Что и говорить — Николай Дмитриевич был колоритнейшей фигурой. В начале войны он переселился на Обсерваторию, очень много пил, а когда в душные июльские ночи 1941 фашисты ожесточенно засыпали Пресню зажигательными бомбами, ходил по двору в роскошном халате, декламируя по-французски Альфреда Мюссэ — я это все видел сам. Он был смелый человек, хотя и большой позер. После войны его ошеломили научные изыскания Корифея Всех Наук, и он на этом деле чокнулся. Николай Дмитриевич очень тяжело болел, героически перенося немыслимые физические страдания, и умер в конце 1955 года, немногим не дожив до разоблачения Культа. Уж он бы этого «безобразия» не пережил — в этом можно не сомневаться.
Еще в войну, когда ГАИШ был в Свердловской эвакуации, Моисеев был свергнут (не помню, как это произошло — мне, лаборанту, не до того было).
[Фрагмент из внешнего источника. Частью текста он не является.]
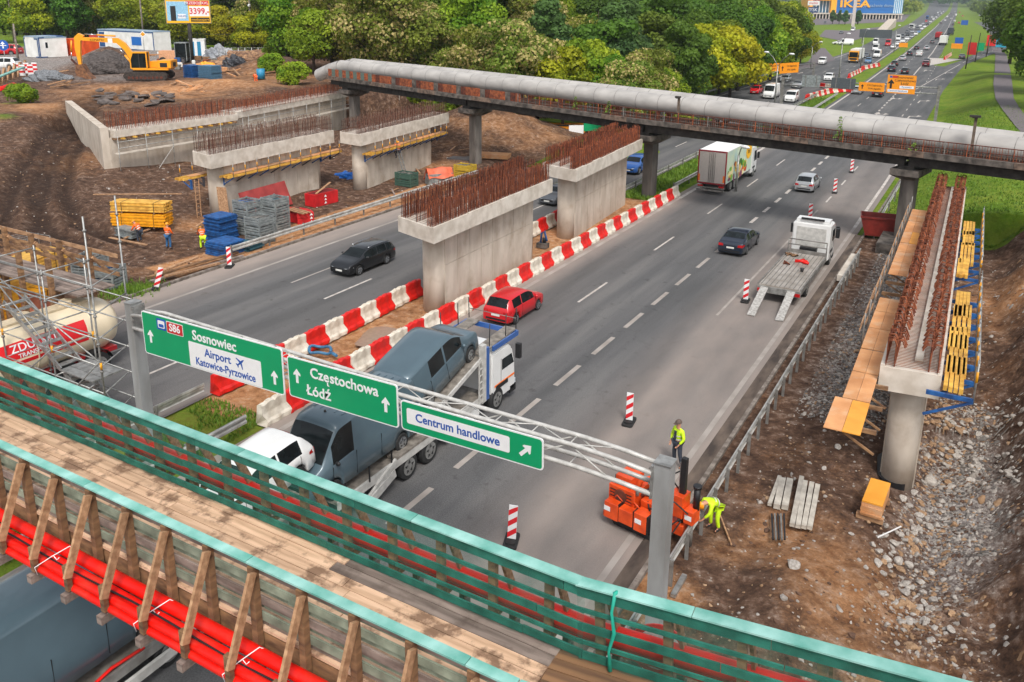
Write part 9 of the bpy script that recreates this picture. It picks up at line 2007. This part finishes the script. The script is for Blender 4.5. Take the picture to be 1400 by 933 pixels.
def far_gantry(label, pL, pR, topL, topR, signs):
 (a, ha), (b_, hb_) = bypix(*pL, topL), bypix(*pR, topR);t = thing('far_gantry', label, 'gantry', a, 0, 'far sign gantries')
 h = (ha + hb_) / 2;
 for p in (a, b_): mb = MB();mb.box(p.x - .18, p.x + .18, p.y - .18, p.y + .18, -.2, h + .3);obj('column', mb, GALVD, t, world=True)
 for z in (h - .8, h): mb = MB();mb.tube([(a.x, a.y, z), (b_.x, b_.y, z)], .1, 6);obj('chord', mb, GALV, t, world=True)
 ang = math.atan2(b_.y - a.y, b_.x - a.x)
 for (x0, x1, y0_, y1_, kind, lab) in signs:
  # position along the gantry from the pixel columns
  def onl(px):
   lo, hi = -1., 2.
   for _ in range(40):
    m_ = (lo + hi) / 2;p = a.lerp(b_, m_)
    if pix(p.x, p.y, h)[0] < px: lo = m_
    else: hi = m_
   return a.lerp(b_, lo)
  A, B = onl(x0), onl(x1);W_ = (B - A).length;mid = (A + B) / 2
  def zz(py):
   lo, hi = 0, 30
   for _ in range(40):
    m_ = (lo + hi) / 2
    if pix(mid.x, mid.y, m_)[1] > py: lo = m_
    else: hi = m_
   return lo
  z0, z1 = zz(y1_), zz(y0_);s_ = thing('far_sign', lab, 'sign', (mid.x, mid.y, z0), ang, 'signs on the far gantries');face = 1 if kind != 'back' else 1
  H_ = z1 - z0;mb = MB();mb.box(-W_ / 2, W_ / 2, -.22, -.16, 0, H_);obj('panel', mb, {'orange': ORSIGN, 'back': GALC, 'dark': M('dark_back', '4a5054', .6)}[kind], s_)
  if kind == 'orange':
   b0 = XR;
   mb = MB();mb.prism([(x + -W_ * .36, y + H_ * .5) for x, y in arrowp(H_ * .5)], .225, .24, b0);obj('arrow', mb, BLACKP, s_)
   two = W_ / H_ < 1.75
   for j, txt in enumerate(('CH Dąbrówka', 'M1K Jagiełło') if not two else ('Sosnowiec', 'Częstochowa', 'Łódź')): text_mb(txt, H_ * (.27 if not two else .19), BLACKP, s_, Matrix.Translation((W_ * .12, -.235, H_ * ((.68 - .36 * j) if not two else (.88 - .17 * j)))) @ XR, 'lettering', .004)
   if two:
    for (z_, t_, x_, w_) in ((.36, 'Pyrzowice', .2, .5), (.14, 'Centrum handlowe', -.1, .72)): mb = MB();mb.box((x_ - w_ / 2) * W_, (x_ + w_ / 2) * W_, -.235, -.225, (z_ - .08) * H_, (z_ + .07) * H_);obj('white_field', mb, SIGNW, s_);text_mb(t_, H_ * .12, BLT, s_, Matrix.Translation((x_ * W_, -.245, z_ * H_)) @ XR, 'lettering', .003)
    mb = MB();mb.box(-.43 * W_, -.34 * W_, -.235, -.225, .84 * H_, .95 * H_);obj('blue_symbol', mb, SIGNB, s_);mb = MB();mb.box(-.33 * W_, -.15 * W_, -.235, -.225, .84 * H_, .95 * H_);obj('route_plate', mb, SIGNR, s_)
  else:
   for u in (-.3, .3): mb = MB();mb.box(u * W_ - .05, u * W_ + .05, -.26, -.225, 0, H_);obj('rail', mb, GALVD, s_)
far_gantry('grey gantry with orange signs across both carriageways beyond the pipe bridge', (1067, 152), (1278, 168), 110, 119, [(1097, 1122, 103, 119, 'back', 'light grey back of a sign at the left of the far gantry'), (1137, 1170, 107, 121, 'dark', 'dark grey sign back hanging over the far reservation'), (1175, 1210, 113, 125, 'orange', 'smaller orange sign with two lines on the far gantry'), (1213, 1252, 103, 128, 'orange', 'largest orange sign with white fields on the far gantry')])
far_gantry('grey gantry with grey sign backs and orange signs over the left carriageway', (955, 132), (1110, 118), 86, 97, [(996, 1014, 81, 93, 'back', 'light grey sign back left of the twin orange signs'), (1026, 1037, 83, 92, 'dark', 'grey sign back next to the twin orange signs'), (1039, 1064, 87, 98, 'orange', 'wide orange sign, left of the far pair'), (1065, 1091, 86, 100, 'orange', 'tall orange sign, right of the far pair')])
# dark display board in the far left verge
q, h = bypix(1178, 60, 41);t = thing('display_board', 'large dark display board standing left of the far queue', 'sign', q);mb = MB();W_ = 37 * q.length / 1150;mb.box(-W_ * .1, W_ * .9, -.2, .2, h - W_ * .25, h + .2);obj('board', mb, M('dark_back', '4a5054'), t)
for u in (0, .8): mb = MB();mb.box(u * W_ - .15, u * W_ + .15, .21, .5, 0, h);obj('post', mb, GALVD, t)
for (px, py, w_, h_, mt_, nm, lab) in ((1234, 64, 2.6, 1.4, ORSIGN, 'road_board', 'small orange board in the far reservation'), (1307, 66, 3.2, 1.6, ORSIGN, 'road_board', 'orange board in the grass right of the exit gore'), (1310, 59, 2.6, 2.2, SIGNB, 'road_board', 'blue board in the grass right of the white lorry'), (1327, 75, 2.2, 3.4, PR_, 'road_board', 'red and white flag board on the right verge'), (1354, 62, 3, 3.6, PR_, 'road_board', 'red board by the right side road'), (1367, 64, 3, 3.4, M('cyan_board', '2a9ab8', .5), 'road_board', 'cyan board by the right trees'), (1338, 69, 2.4, 2.4, SIGNG, 'road_board', 'green board by the exit road'), (1345, 10, 12, 5, SIGNG, 'road_board', 'green gantry sign over the far side road'), (1318, 31, 4, 3, SIGNB, 'road_board', 'blue board beside the tiny red car')):
 q = at(px, py + 6);t = thing(nm, lab, 'sign', q, 0, 'roadside boards');mb = MB();mb.box(-w_ / 2, w_ / 2, -.08, .08, 1.2, 1.2 + h_);obj('board', mb, mt_, t)
 for s in (-.35, .35): mb = MB();mb.box(s * w_ - .05, s * w_ + .05, .09, .18, 0, 1.2 + h_);obj('post', mb, GALV, t)
for (px, py, pt, lab) in ((1320, 94, 48, 'slanted dark wooden pole on the right verge, nearest'), (1333, 85, 45, 'dark wooden pole on the right verge, middle one'), (1348, 78, 40, 'dark wooden pole on the right verge, farthest')):
 q, h = bypix(px, py, pt);t = thing('pole', lab, 'pole', q, 0, 'dark poles on the right verge');mb = MB();mb.tube([(0, 0, -.3), (.3, 0, h)], [.16, .1], 6);obj('post', mb, BARK, t)
# furniture store
q = at(1182, 27);D_ = q.length;k_ = D_ / 1150
st_ = thing('store_building', 'big blue and yellow store building in the distance with a slender sign tower', 'building', at(1095, 27), 0)
a, b_ = at(1142, 26), at(1232, 27);ang = math.atan2(b_.y - a.y, b_.x - a.x);Ls_ = (b_ - a).length
st_.location = a;st_.rotation_euler = (0, 0, ang);HB = 26 * k_
BLS = M('store_blue', '1263a8', .5, var=.06);YES = M('store_yellow', 'f2a81c', .5, var=.04)
mb = MB();mb.box(0, Ls_ * .86, 0, 60, HB * .28, HB);obj('wall', mb, BLS, st_);mb = MB();mb.box(Ls_ * .862, Ls_, 0, 50, HB * .28, HB * .95);obj('glass_wall', mb, M('store_glass', '5f9cc4', .3), st_)
for k in range(5): mb = MB();x = Ls_ * (.87 + .028 * k);mb.box(x, x + Ls_ * .008, -.3, -.01, HB * .28, HB * .95);obj('mullion', mb, SIGNW, st_)
mb = MB();mb.box(-Ls_ * .42, Ls_, -4, 60, HB * .22, HB * .27);obj('deck', mb, CONC2, st_)
for k in range(30): mb = MB();x = -Ls_ * .4 + Ls_ * 1.38 * k / 29;mb.box(x - .4, x + .4, -3.5, -2.7, 0, HB * .22);obj('deck_column', mb, CONC2, st_)
mb = MB();mb.box(-Ls_ * .42, Ls_, 5, 59, .0, HB * .219);obj('garage', mb, M('garage_dark', '3c4044', .8), st_)
for (x0, x1, z0, z1) in ((-.42, -.005, .86, 1.0), (-.09, -.005, .28, .858), (-.42, -.36, .28, .858)): mb = MB();mb.box(x0 * Ls_, x1 * Ls_, -1, 30, z0 * HB, z1 * HB);obj('yellow_frame', mb, YES, st_)
mb = MB();mb.box(-.355 * Ls_, -.095 * Ls_, 4, 30, .28 * HB, .855 * HB);obj('glass_wall', mb, M('store_window', '40647c', .25), st_)
for k in range(6): mb = MB();x = Ls_ * (-.35 + .05 * k);mb.box(x, x + .5, 3.2, 3.99, .28 * HB, .855 * HB);obj('mullion', mb, SIGNW, st_)
text_mb('IKEA', HB * .46, YES, st_, Matrix.Translation((Ls_ * .27, -.5, HB * .70)) @ XR, 'lettering', .3, bold=HB * .012, sx=1.5);text_mb('Wyposażenie domu', HB * .2, M('store_grey_text', '8fa9c4', .6), st_, Matrix.Translation((Ls_ * .60, -.5, HB * .64)) @ XR, 'lettering', .1)
tw = thing('sign_tower', 'slender pale tower in front of the blue store', 'tower', at(1166, 36));mb = MB();q, h = bypix(1166, 36, -8);mb.prism([(-.9, -.9), (.9, -.9), (.9, .9), (-.9, .9)], 0, h);obj('shaft', mb, M('tower_pale', 'cdbfc0', .6), tw)
t = thing('shop_sign', 'stack of small red, white and blue shop signs left of the store', 'sign', at(1110, 30));q = at(1110, 30);k_ = q.length / 1150
for i, (z0, z1, w_, mt_, tx) in enumerate(((26, 33, 8, PR_, 'agata'), (20, 25.5, 7, SIGNW, 'meble'), (11, 18, 5.5, M('shop_navy', '1c3a6c', .5), 'JYSK'))): mb = MB();mb.box(-w_ * k_, w_ * k_, -.3, .3, z0 * k_, z1 * k_);obj('board', mb, mt_, t);text_mb(tx, (z1 - z0) * k_ * .8, SIGNW if i != 1 else PR_, t, Matrix.Translation((0, -.35, (z0 + z1) / 2 * k_)) @ XR, 'lettering', .01)
mb = MB();mb.box(-.5, .5, -.2, .2, 0, 26 * k_);obj('post', mb, GALVD, t)
for i, (px, py) in enumerate(((1138, 33), (1147, 33), (1155, 34), (1172, 34), (1173, 33))): q = at(px, py);t = plant_tree(5, q.x, q.y, .7, 'in front of the blue store', 'before the store', z=0)
# white shop building further left, house roofs far
t = thing('office_building', 'dark glass building top peeping over the trees', 'building', at(897, 14) * 1.0);q = at(897, 14);k_ = q.length / 1150;t.location = (q.x * .55, q.y * .55, 0);k_ *= .55;mb = MB();mb.box(-11 * k_, 11 * k_, 0, 20, 0, 13);obj('wall', mb, BLS, t);mb = MB();mb.box(-11 * k_, 11 * k_, -.2, -.01, 13 - 3, 13);obj('dark_band', mb, M('garage_dark', '3c4044'), t)
# flyover ramp to the store
mb = MB();a, b_, c_, d_ = at(1196, 44, .3), at(1210, 44, .3), at(1226, 26, 5), at(1215, 26, 5);mb.add([a, b_, c_, d_, a - Vector((0, 0, 1)), b_ - Vector((0, 0, 1)), c_ - Vector((0, 0, 6)), d_ - Vector((0, 0, 6))], [(0, 1, 2, 3), (4, 5, 1, 0), (5, 6, 2, 1), (6, 7, 3, 2), (7, 4, 0, 3)]);tag(obj('flyover', mb, CONC, world=True, loc=a), 'concrete ramp climbing to the store car park', 'ramp')
# haze
hz_b = MB();hz_b.box(-4200, 1500, -70, 4300, -8, 75);ho = obj('haze', hz_b, None);ho.data.materials.clear();hm = bpy.data.materials.new('air');hm.use_nodes = True;n = hm.node_tree;n.nodes.remove(n.nodes['Principled BSDF']);pv = n.nodes.new('ShaderNodeVolumePrincipled');pv.inputs['Density'].default_value = .00013;pv.inputs['Color'].default_value = (.85, .93, 1, 1);pv.inputs['Anisotropy'].default_value = .2;n.links.new(pv.outputs[0], n.nodes['Material Output'].inputs['Volume']);ho.data.materials.append(hm);ho['kind'] = 'stuff';ho['label'] = 'thin pale haze over the far motorway';ho.display_type = 'WIRE'
# the prototypes themselves are not part of the scene
for k in proto:
 for o in list(proto[k].children_recursive) + [proto[k]]: bpy.data.objects.remove(o)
Директором стал Сергей Владимирович Орлов — милый старикан и астроном вполне нулевого уровня. Ему бы быть в доброе старое время преподавателем гимназии — да он и был им, но почему-то пошел в науку, где стал эпигоном механической теории кометных форм Бредихина. Был он человек добрый и незаметный, за что ему спасибо. Все держалось на его очень представительной, на редкость благородной внешности.
«Понтификат» С. В. Орлова продолжался вплоть до конца 1952 г. Это было трудное время в истории нашей страны. И я, вместе со многими моими современниками, вполне мог тогда оценить знаменитое объяснение феномена атмосферного давления, данное Великим Комбинатором Шуре Балаганову. В конце 1951 года из ГАИШа было уволено несколько сотрудников, преимущественно «инвалидов пятого пункта» — мои старые друзья по аспирантуре Саша Лозинский, Абрам Зельманов (он потом устроился работать в планетарии), Валя Бердичевская. Меня тоже уволили. Остались в ГАИШе из этой категории только ветераны войны — Липский и Косачевский. Увольняли под предлогом «сокращения штатов». Помню, как мрачно смотрел на меня замдиректора Института Куликов — «дядя Костя». «Ничего нельзя сделать. Головы летят!» — гудел он своим костромским выговором.